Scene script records
-*-*-

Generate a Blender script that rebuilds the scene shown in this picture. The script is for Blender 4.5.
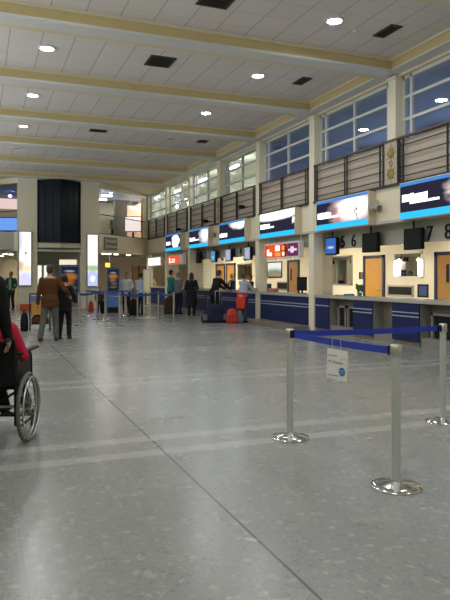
import bpy, bmesh, math, random
from mathutils import Vector, Matrix
for o in list(bpy.data.objects): bpy.data.objects.remove(o, do_unlink=True)
S = bpy.context.scene
COL = S.collection
random.seed(4)
R = math.radians
PI = math.pi
# ------------------------------------------------------------------ camera
EYE = 1.45
YAW = math.atan(247 / 625)
cd = bpy.data.cameras.new('camera'); cam = bpy.data.objects.new('camera', cd); COL.objects.link(cam)
cd.sensor_fit = 'VERTICAL'; cd.sensor_height = 24; cd.lens = 25.0
cd.shift_y = -23 / 600
cd.clip_start = 0.05; cd.clip_end = 300
cam.location = (0, 0, EYE); cam.rotation_euler = (PI / 2, 0, -YAW)
S.camera = cam
# ------------------------------------------------------------------ world (dusk sky outside)
w = bpy.data.worlds.new('dusk'); S.world = w; w.use_nodes = True
w.node_tree.nodes['Background'].inputs[0].default_value = (0.16, 0.26, 0.52, 1)
w.node_tree.nodes['Background'].inputs[1].default_value = 0.9
S.view_settings.view_transform = 'Standard'; S.view_settings.look = 'None'
S.view_settings.gamma = 1; S.view_settings.use_curve_mapping = False
S.view_settings.exposure = 0.0
HALL_W = 34.0       # watts of each ceiling downlight
DESK_W = 23.0        # watts of each desk spot
# added fill light outside the left wall, standing in for evening sky
SKY_FILL_W = 700.0
l = bpy.data.lights.new('added_sky_fill', 'AREA'); l.shape = 'RECTANGLE'; l.size = 34; l.size_y = 2.3; l.energy = SKY_FILL_W; l.color = (.93, .96, 1.0)
o = bpy.data.objects.new('added_sky_fill', l); COL.objects.link(o); o.location = (-1.42, 12, 4.6); o.rotation_euler = (PI / 2, 0, -PI / 2)

# ------------------------------------------------------------------ helpers
CY, SY = math.cos(YAW), math.sin(YAW)
def G(px, py, h=0.0):
    """point at height h whose direction from the lens is pixel (px, py)"""
    z = 625 * (EYE - h) / (py - 277); t = (px - 225) / 625
    return Vector((z * (SY + CY * t), z * (CY - SY * t), h))
def YX(px, X):
    t = (px - 225) / 625
    return X * (CY - SY * t) / (SY + CY * t)
def GZ(px, z, h=0.0):
    t = (px - 225) / 625
    return Vector((z * (SY + CY * t), z * (CY - SY * t), h))

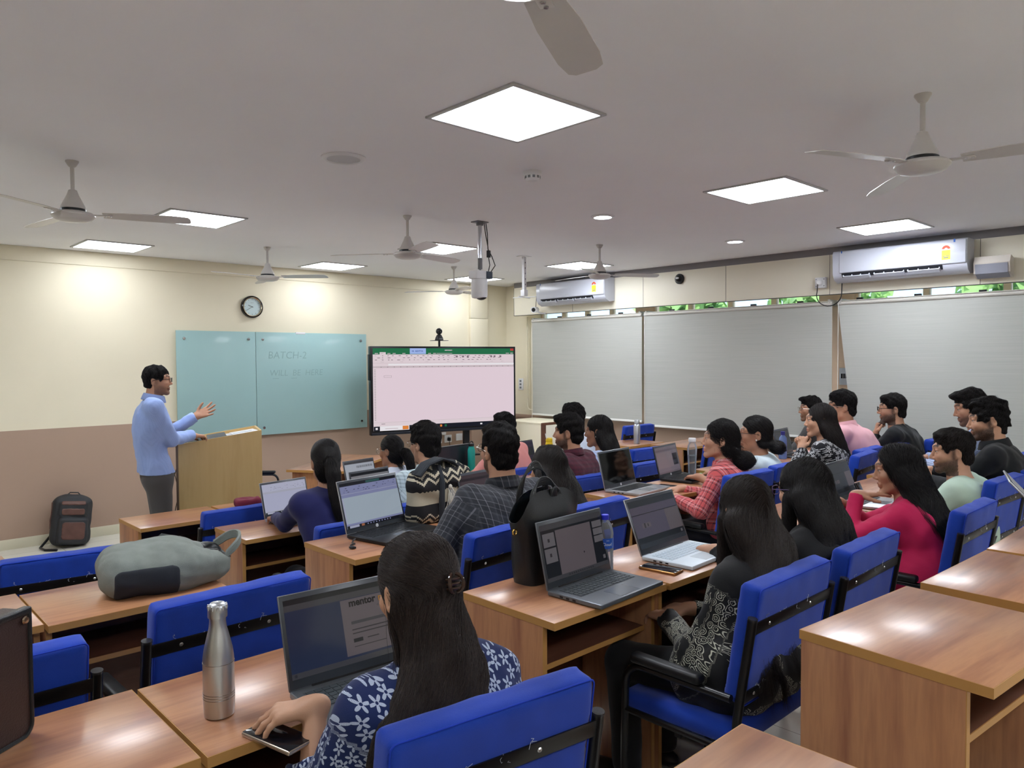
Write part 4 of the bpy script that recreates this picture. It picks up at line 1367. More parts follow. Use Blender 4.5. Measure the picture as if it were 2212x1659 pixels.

-*-*-

Set down the records in full and exactly. Do not carry over any image.

RESPONSE TO THIS EXERCISE
Generate a Blender script that rebuilds the scene shown in this picture. The script is for Blender 4.5.
import bpy, bmesh, math, random
from mathutils import Vector, Matrix
for o in list(bpy.data.objects): bpy.data.objects.remove(o, do_unlink=True)
S = bpy.context.scene
COL = S.collection
random.seed(4)
R = math.radians
PI = math.pi
# ------------------------------------------------------------------ camera
EYE = 1.45
YAW = math.atan(247 / 625)
cd = bpy.data.cameras.new('camera'); cam = bpy.data.objects.new('camera', cd); COL.objects.link(cam)
cd.sensor_fit = 'VERTICAL'; cd.sensor_height = 24; cd.lens = 25.0
cd.shift_y = -23 / 600
cd.clip_start = 0.05; cd.clip_end = 300
cam.location = (0, 0, EYE); cam.rotation_euler = (PI / 2, 0, -YAW)
S.camera = cam
# ------------------------------------------------------------------ world (dusk sky outside)
w = bpy.data.worlds.new('dusk'); S.world = w; w.use_nodes = True
w.node_tree.nodes['Background'].inputs[0].default_value = (0.16, 0.26, 0.52, 1)
w.node_tree.nodes['Background'].inputs[1].default_value = 0.9
S.view_settings.view_transform = 'Standard'; S.view_settings.look = 'None'
S.view_settings.gamma = 1; S.view_settings.use_curve_mapping = False
S.view_settings.exposure = 0.0
HALL_W = 34.0       # watts of each ceiling downlight
DESK_W = 23.0        # watts of each desk spot
# added fill light outside the left wall, standing in for evening sky
SKY_FILL_W = 700.0
l = bpy.data.lights.new('added_sky_fill', 'AREA'); l.shape = 'RECTANGLE'; l.size = 34; l.size_y = 2.3; l.energy = SKY_FILL_W; l.color = (.93, .96, 1.0)
o = bpy.data.objects.new('added_sky_fill', l); COL.objects.link(o); o.location = (-1.42, 12, 4.6); o.rotation_euler = (PI / 2, 0, -PI / 2)

# ------------------------------------------------------------------ helpers
CY, SY = math.cos(YAW), math.sin(YAW)
def G(px, py, h=0.0):
    """point at height h whose direction from the lens is pixel (px, py)"""
    z = 625 * (EYE - h) / (py - 277); t = (px - 225) / 625
    return Vector((z * (SY + CY * t), z * (CY - SY * t), h))
def YX(px, X):
    t = (px - 225) / 625
    return X * (CY - SY * t) / (SY + CY * t)
def GZ(px, z, h=0.0):
    t = (px - 225) / 625
    return Vector((z * (SY + CY * t), z * (CY - SY * t), h))

Write part 4 of the bpy script that recreates this picture. It picks up at line 1367. More parts follow. Use Blender 4.5. Measure the picture as if it were 2212x1659 pixels.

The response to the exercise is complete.